Once in the forest, there was a complete change. There were outposts under the trees, battalions massed along the roads; and let nobody try to deceive the public in a manner unworthy of our country and of our present circumstances: from the first step I had recognized the characters which announce an excellent army (une belle et bonne armée) as well as a nation powerfully organized for war. In what consisted these characteristics? In everything. The demeanour of the men, the subordination of their smallest movements to chiefs protected by a discipline far stronger than ours, the gaiety of some, the serious and determined look of others, the patriotism to which most of them gave vent, the thorough and constant zeal of the officers, and, above all, the moral worth — of which we may envy them — of the non-commissioned officers; that is what struck me at once, and what has never been from under my eyes from the two days I passed in the midst of that army and in that country where signboards placed from distance to distance, with the numbers of the local battalions of the landwehr, recall the effort of which it is capable in a moment of danger and of ambition.

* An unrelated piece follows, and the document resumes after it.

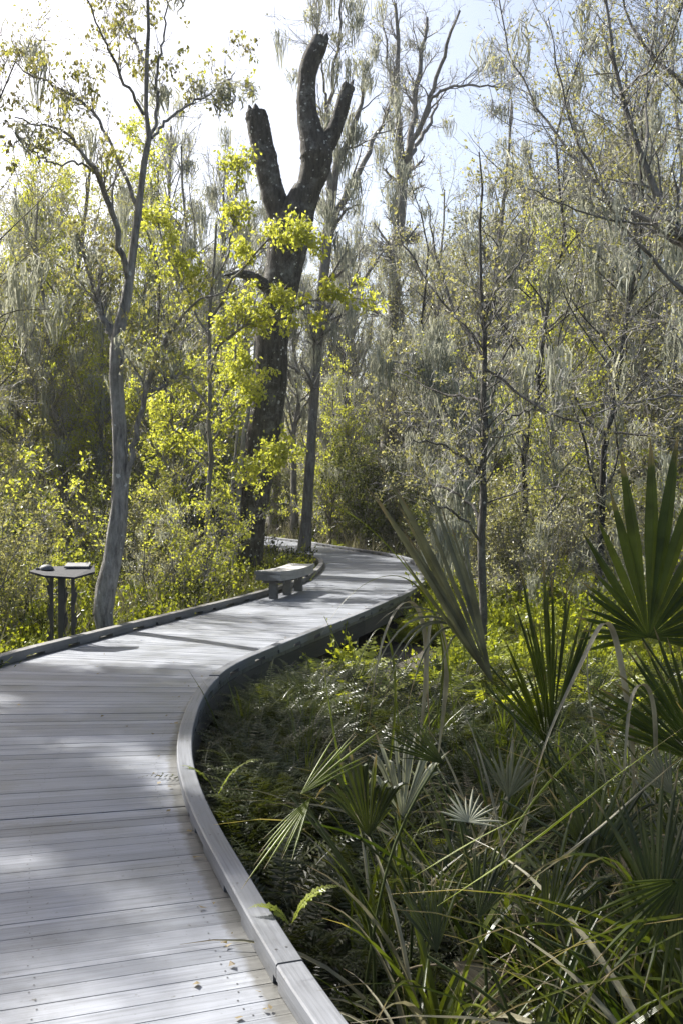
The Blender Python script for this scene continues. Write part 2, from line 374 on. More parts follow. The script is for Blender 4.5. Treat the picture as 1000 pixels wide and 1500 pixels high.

On the German side it was quite different. The military qualities of the French were certainly not underrated. The concentration of German troops took place rapidly but cautiously. Every available man was brought to the front; and now, the First North German Army Corps having turned up at Saarbrücken in Prince Frederick Charles’s army, it is certain that every man, horse, and gun of the 550,000 troops of the line has been brought to the front, there to be joined by the South Germans. And the effect of such an enormous numerical superiority has been, so far, increased by superior generalship.